Pois foi com o advento do cristianismo que essa noção de que o homem é apenas um sujeito determinado pelo destino, que não pode ser protagonista ativo pelo que lhe acontece de modo objetivo e subjetivo, tornou-se enfraquecida.

Ainda persistiu na visão de mundo cristã a existência de um ente abstrato que tem o poder de determinar o destino dos homens de modo absoluto e, de certo modo, inexorável. Entretanto, com o surgimento da noção do livre-arbítrio cristão, o homem passou a ter que se responsabilizar por tudo o que acontecesse em sua vida. Se algo de bom lhe aconteceu, é porque ele deve estar sendo um bom cristão, e, portanto, Deus permitiu que ele fosse beneficiado pela sua vontade divina – como se agora a vontade de Deus fosse aquilo que antes entendíamos como destino. E se algo de ruim lhe aconteceu, isto ocorreu porque ele não deve estar sendo um bom cristão, e é essencial que ele examine a sua consciência a fim de encontrar o motivo que lhe torna culpado diante de Deus, a fim de buscar a expiação de sua culpa através da confissão dos seus pecados e do perdão divino proporcionado unicamente por Deus.

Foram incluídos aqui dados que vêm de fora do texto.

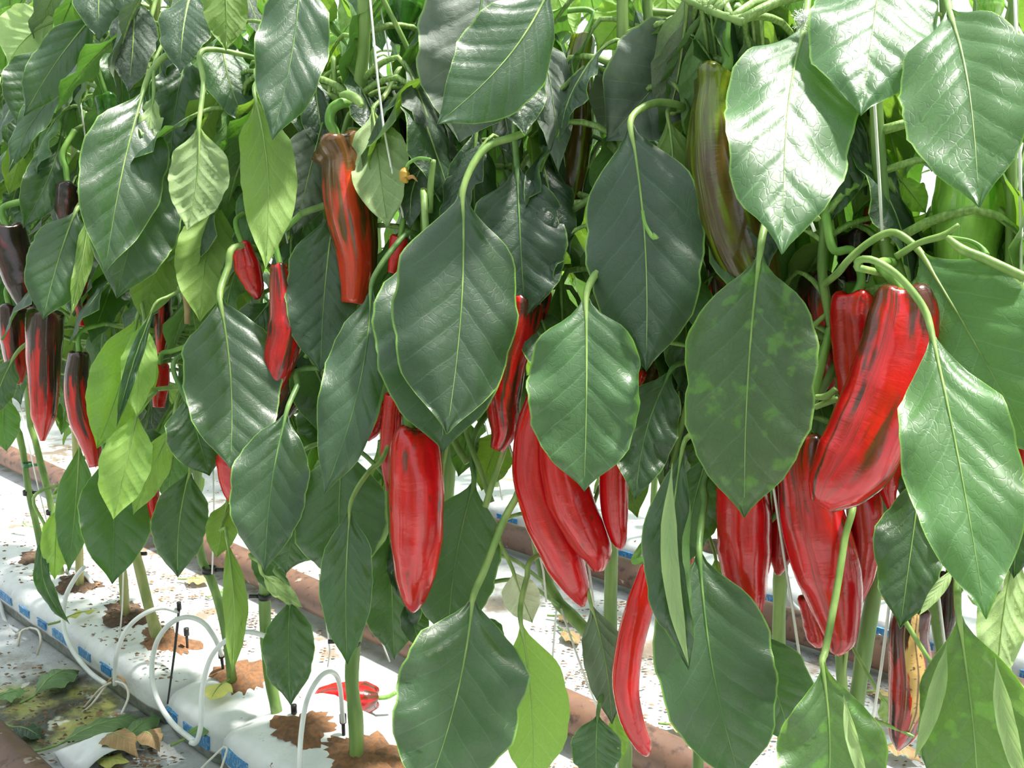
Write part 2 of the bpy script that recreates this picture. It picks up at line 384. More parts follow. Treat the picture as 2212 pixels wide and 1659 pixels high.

Já no fim da Idade Média, em plena aurora do Renascimento, começa a propagação de uma grande fundamentação racional sobre a essência dos os acontecimentos humanos, que culmina numa noção de responsabilização maior pelas nossas escolhas, assim como culmina num desejo de maior liberdade para termos o direito de fazer escolhas, de preferência pautadas nos valores do Humanismo.

O Humanismo provocou uma mudança radical de visão de mundo em comparação com o período que o precedeu. Com o Humanismo, a nível metafísico, modificou-se a perspectiva humana de viés teocêntrico e adotou-se cada vez mais uma visão de mundo antropocêntrica, que buscava uma explicação racional para todas as coisas.

Em termos práticos, isso quer dizer que independentemente da existência ou não de Deus, com o Humanismo o homem passou a ser o centro de todas as coisas, sendo inclusive capaz de determinar os rumos do seu destino, pois ele é livre para fazer escolhas para si e é responsável de modo direto e indireto pela sua liberdade e pela manutenção da liberdade dos outros seres humanos.

Retomando um exemplo literário, quando uma tragédia grega como a do Édipo Rei era encenada, era explícito que o destino, enquanto ente abstrato, determinava de modo absoluto os acontecimentos humanos de modo inexorável. A partir do Renascimento e da mudança radical de visão de mundo proporcionada pelo Humanismo, o homem se tornou o centro dos eventos trágicos da sua vida e passou a ser o responsável direto ou indireto pelas tragédias que recaem sobre ele. Esse fato está bem representado, por exemplo, nas peças shakesperianas, tais como Rei Lear e Hamlet, onde as tragédias humanas são resultado de más escolhas individuais provocadas por acontecimentos originados através da imprudência, da arrogância ou simplesmente pelo desejo de vingança.

Nos últimos dois séculos, ao menos em boa parte dos meios intelectuais, ressurgiu com carga total a ideia de que um ente abstrato pode determinar de modo quase absoluto o nosso destino. Seja através de uma espécie de metafísica econômica, seja através de uma metapsicologia do inconsciente, seja através de uma engenharia virtual produtora de máquinas neurofisiológicas, o homem parece condenado a ser presa fácil do destino, vítima de escolhas na qual não pode se responsabilizar, tornando-se inimputável sob o ponto de vista da responsabilidade e da liberdade de escolher quem ele é ou quem ele poderá vir a ser um dia.

Encerro esse texto com um alerta que considero muito importante: temos que tomar cuidado com a nossa compreensão, digamos assim, supersticiosa sobre o poder do destino e de outros entes deterministas. Como bem disse Sartre em sua fase mais humanista do que marxista, “não importa o que fizeram de mim, o que importa é o que eu faço com o que fizeram de mim”. O mesmo Sartre acertou na mosca quando vaticinou que ”o homem está condenado a ser livre”, e essa é uma dádiva única, uma dádiva divina. Todavia, esta é uma dádiva profundamente trágica, que deve ser desenvolvida na medida mesma em que nos desvencilhamos de uma visão de mundo infantil, em que existe algum ente abstrato que determina de modo mais ou menos absoluto ou místico os rumos de todos os acontecimentos humanos.